Pimco has become a major force in global emerging-market debt (EMD), but indirectly, as it seeks to profit from writing insurance on the bonds of sovereigns with large foreign-exchange reserves, says Emanuele Ravano, managing director in London.

He says the firm has tripled its exposure to emerging markets since the 2008 crisis to around $170 billion. “We have the biggest relative position to emerging markets ever, relative to developed markets,” Ravano says. “Emerging markets have better fundamentals.”

But he describes Pimco’s positions to EMD as “risks that are self-liquidating”.

Instead of investing directly in long-dated securities that could be illiquid in the event of a market panic, Pimco is selling credit default swaps (CDS) against the debt of big emerging markets with substantial cushions of foreign reserves.

It's a strategy that, before the financial crisis, was dominated by AIG. To some extent, Pimco has become a leading writer of CDS, but against a different range of debt securities. The buyers of insurance are banks and other financial institutions that, for regulatory or risk-management reasons, need to reduce their balance sheets.

Pimco has to be careful about the government bonds it is insuring, because EMD can be volatile and it needs to be able to ride out such swings. That’s why it looks for emerging markets with sound fundamentals, including large pools of reserves; and when it writes CDS contracts, it does not use leverage.

Pimco also derives a lot of its EMD exposure via currency forwards and other plays, mostly betting on emerging-market currencies to appreciate against the dollar.

It does take some direct positions by owning emerging-market bonds, such as Brazilian sovereign debt, but is concerned about having to mark these to market, says Ravano.
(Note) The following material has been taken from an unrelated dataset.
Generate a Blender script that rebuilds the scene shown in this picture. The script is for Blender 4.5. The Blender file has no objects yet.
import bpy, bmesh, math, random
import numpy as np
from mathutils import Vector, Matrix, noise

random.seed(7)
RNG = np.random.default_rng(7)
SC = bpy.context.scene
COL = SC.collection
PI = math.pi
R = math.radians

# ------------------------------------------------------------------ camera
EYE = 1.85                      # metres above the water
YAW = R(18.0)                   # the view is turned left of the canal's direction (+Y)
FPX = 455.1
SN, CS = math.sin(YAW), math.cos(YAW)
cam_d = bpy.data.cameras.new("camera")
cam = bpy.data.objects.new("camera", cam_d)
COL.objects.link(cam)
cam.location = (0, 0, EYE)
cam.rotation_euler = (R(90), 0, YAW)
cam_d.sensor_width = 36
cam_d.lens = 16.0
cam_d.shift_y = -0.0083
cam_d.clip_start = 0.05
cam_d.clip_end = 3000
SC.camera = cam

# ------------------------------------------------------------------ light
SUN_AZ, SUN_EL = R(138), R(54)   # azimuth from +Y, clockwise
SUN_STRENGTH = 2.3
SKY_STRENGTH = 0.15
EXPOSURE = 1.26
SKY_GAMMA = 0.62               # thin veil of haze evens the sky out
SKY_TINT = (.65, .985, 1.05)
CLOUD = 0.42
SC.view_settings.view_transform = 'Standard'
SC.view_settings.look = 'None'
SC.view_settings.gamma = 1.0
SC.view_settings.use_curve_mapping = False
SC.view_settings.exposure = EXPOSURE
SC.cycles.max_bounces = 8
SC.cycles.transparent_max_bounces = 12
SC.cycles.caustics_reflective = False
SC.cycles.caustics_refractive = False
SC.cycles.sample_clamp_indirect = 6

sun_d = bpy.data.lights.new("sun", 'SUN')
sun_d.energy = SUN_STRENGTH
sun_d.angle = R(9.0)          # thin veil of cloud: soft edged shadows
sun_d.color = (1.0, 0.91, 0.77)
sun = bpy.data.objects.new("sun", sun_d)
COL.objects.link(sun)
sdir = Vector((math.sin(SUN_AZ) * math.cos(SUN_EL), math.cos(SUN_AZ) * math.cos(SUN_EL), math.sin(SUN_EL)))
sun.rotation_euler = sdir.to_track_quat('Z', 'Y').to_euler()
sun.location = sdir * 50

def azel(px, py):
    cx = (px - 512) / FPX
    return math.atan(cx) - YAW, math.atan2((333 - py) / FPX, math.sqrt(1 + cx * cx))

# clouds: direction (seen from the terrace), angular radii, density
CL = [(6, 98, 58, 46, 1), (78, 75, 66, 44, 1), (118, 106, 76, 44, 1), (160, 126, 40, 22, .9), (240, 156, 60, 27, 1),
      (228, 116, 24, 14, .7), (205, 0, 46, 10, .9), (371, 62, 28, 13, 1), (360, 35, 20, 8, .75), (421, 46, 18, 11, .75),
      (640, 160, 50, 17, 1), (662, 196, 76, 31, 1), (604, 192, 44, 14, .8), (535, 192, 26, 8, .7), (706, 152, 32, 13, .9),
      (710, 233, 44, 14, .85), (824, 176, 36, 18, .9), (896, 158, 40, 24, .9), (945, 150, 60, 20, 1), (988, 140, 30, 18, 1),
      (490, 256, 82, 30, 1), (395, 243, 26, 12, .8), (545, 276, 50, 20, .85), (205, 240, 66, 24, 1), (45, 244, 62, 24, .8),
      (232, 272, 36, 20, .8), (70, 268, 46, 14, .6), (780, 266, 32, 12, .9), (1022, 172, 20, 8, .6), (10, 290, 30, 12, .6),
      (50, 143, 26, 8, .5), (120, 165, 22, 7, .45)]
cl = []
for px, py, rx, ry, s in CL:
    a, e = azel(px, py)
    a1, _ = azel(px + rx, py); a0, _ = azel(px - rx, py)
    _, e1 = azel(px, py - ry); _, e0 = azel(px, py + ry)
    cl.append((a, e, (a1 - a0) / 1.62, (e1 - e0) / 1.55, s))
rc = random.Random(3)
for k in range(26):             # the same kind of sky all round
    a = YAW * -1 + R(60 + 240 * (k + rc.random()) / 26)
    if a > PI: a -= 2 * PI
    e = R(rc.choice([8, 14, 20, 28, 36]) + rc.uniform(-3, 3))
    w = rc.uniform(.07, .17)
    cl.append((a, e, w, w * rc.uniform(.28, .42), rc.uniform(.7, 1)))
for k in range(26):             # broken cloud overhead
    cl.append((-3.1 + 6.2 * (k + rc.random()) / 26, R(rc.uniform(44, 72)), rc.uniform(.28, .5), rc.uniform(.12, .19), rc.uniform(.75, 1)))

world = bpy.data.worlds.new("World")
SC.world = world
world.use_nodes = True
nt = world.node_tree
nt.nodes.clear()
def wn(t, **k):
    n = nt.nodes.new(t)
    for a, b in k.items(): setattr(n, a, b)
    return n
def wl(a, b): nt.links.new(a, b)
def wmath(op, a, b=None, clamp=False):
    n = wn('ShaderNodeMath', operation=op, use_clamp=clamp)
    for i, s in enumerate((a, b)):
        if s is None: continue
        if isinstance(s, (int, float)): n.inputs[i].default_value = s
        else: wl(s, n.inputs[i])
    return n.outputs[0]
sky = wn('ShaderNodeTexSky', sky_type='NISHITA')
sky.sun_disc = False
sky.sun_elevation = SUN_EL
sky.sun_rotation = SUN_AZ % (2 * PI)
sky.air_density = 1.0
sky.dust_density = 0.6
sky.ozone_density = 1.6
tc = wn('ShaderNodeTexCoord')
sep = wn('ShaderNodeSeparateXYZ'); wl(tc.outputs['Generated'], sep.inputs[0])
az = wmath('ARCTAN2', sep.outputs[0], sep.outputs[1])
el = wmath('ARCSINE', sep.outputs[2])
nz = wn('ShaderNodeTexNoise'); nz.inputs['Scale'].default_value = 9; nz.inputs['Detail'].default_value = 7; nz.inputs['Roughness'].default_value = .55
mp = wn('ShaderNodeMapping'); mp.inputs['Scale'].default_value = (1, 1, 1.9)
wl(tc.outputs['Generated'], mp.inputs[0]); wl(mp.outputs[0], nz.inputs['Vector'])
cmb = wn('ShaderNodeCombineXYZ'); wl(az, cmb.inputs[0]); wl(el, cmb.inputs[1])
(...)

That’s because many of the investors that have moved into EMD this year are new to these assets.

“Many European investors have moved into emerging-market debt, but they are not natural holders of volatility,” Ravano explains. These pension funds and other investors are likely to sell if there’s a geopolitical surprise. “New players don’t know the cost of exiting in a moment of panic,” he says. “You have to manage your tail risks very carefully.”